A bad preamp is still a bad preamp even if it's properly matched to the
microphone. But a good preamp can be better if it's used with the
optimum microphone, assuming that the microphone is optimum for
whatever you're using the mic for.

I hate to be obtuse about this, but if there was only one ideal
combination, everybody would use it and that would be the end of the
story. If impedance were pure resistance, then you could optimally
terminate the microphone and hear the "pure" sound of the preamp. That
would allow you to hear what sort of coloration, if any, the preamp
had.

But one of the biggest differences between preamps is that some of them
have input transformers and others don't. And one of the biggest
differences (other than capsule and case construction) between
microphones is that some of them have output transformers and others
don't. Transformerless mics connected to transformerless preamps tend
to be less fussy about different loads than when there's a transformer
involved with either or both.

You might be inclined to simply choose transformerless mics and
preamps, but that cuts out some very good mic choices and peramp
choices. And other than a very few exceptions, these differences aren't
really like night and day, they'e just different shades of twilight.
But most people can hear the difference betwen a Shure SM57 connected
to a Mackie mixer and a Great River preamp, and of those who can hear
the difference, most experienced engineers will prefer the Great River
because of the smoothness. Many inexperienced semi-engineers will
prefer the Mackie because it sounds bright and crisp and makes
everything sound more cutting. That isn't usually a good thing. But
sometimes it is.

> Or might it be some
> complex, non-linear effect that has little to do with the input
> impedance?


It's complex and non-linear and it has everything to do with input
impedance. Remember that impedance isn't just pure resistance, it's
inducance and capacitance as well, and those make up filters and phase
shift networks. There goes (in one sense) your linearity.
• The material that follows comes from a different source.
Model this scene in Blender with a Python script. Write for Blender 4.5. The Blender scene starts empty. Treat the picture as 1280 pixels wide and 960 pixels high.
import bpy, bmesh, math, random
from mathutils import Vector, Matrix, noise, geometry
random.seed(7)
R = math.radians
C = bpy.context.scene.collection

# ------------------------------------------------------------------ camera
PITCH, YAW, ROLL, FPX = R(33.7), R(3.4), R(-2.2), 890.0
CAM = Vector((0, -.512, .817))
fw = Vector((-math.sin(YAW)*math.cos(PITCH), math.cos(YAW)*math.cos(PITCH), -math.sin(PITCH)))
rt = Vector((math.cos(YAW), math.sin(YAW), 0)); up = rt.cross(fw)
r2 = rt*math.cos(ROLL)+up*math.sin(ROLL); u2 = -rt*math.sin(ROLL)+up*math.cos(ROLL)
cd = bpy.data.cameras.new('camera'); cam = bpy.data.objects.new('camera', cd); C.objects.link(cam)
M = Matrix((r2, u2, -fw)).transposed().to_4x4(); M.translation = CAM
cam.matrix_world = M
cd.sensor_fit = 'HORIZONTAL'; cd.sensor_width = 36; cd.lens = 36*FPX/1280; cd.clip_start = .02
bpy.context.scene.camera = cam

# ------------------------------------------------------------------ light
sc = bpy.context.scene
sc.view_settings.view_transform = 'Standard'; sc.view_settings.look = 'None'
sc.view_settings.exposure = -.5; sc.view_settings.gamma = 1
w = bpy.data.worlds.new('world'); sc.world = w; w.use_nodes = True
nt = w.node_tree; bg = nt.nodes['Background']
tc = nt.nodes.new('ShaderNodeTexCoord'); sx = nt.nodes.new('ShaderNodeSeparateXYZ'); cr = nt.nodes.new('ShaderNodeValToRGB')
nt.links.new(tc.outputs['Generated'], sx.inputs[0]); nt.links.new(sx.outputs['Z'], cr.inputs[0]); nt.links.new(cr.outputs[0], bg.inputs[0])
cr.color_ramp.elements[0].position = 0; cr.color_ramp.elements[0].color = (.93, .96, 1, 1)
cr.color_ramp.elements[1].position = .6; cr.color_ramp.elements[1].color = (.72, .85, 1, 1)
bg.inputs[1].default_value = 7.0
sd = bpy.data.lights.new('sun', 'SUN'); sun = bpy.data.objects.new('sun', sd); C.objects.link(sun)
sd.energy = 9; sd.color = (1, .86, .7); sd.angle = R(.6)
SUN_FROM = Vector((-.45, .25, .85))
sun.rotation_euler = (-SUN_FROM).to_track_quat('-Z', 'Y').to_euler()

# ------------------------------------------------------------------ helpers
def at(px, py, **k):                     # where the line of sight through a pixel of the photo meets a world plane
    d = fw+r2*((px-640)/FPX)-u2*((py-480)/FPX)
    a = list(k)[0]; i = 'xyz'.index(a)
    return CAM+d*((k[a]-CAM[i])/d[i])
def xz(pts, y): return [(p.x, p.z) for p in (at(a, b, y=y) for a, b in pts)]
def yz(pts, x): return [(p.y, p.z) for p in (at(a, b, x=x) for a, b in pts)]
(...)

> I ask because I've built myself an audio switcher that allows me to
> remotely adjust the input impedance of my sound system amplifier from
> my listening position. I find not only that each source device sounds
> best working into a different input impedance, but that my preferred
> input impedance for any particular source varies with the recorded
> material being played through it.


That's because you have certain preferences and you're adjusting to get
closer to those preferences. How are you changing the impedance? Do you
have a tapped transformer? A variable resistor? Something else? Have
you looked at the signal at the input of your switcher to see how it's
changed when you change the impedance?

> This seems less explainable than your experiences with microphones,
> that seem more likely to be affected by load impedances.


Depending on your sources, it could be a lot easier to explain.

> Question - do
> you find microphones with transformers or with electronics inside
> behave differently from those with their physical element connected
> directly?


Yes. But understand that few microphones have the element connected
directly to the connector terminals. Most dynamic mics (and all ribbon
mics) have a transformer. All condenser mics have some electronics and
may or may not have a transformer following them. Even a crystal mic
(do they still make those) which has the element connected directly to
the output terminals and which requires a very high input impedance
looks to the input stage like a substantial capacitor. So a
microphone's source impedance is never simply resistive.
Transformerless mics are closer to resistive than mics with
transformers, but they aren't pure resistance.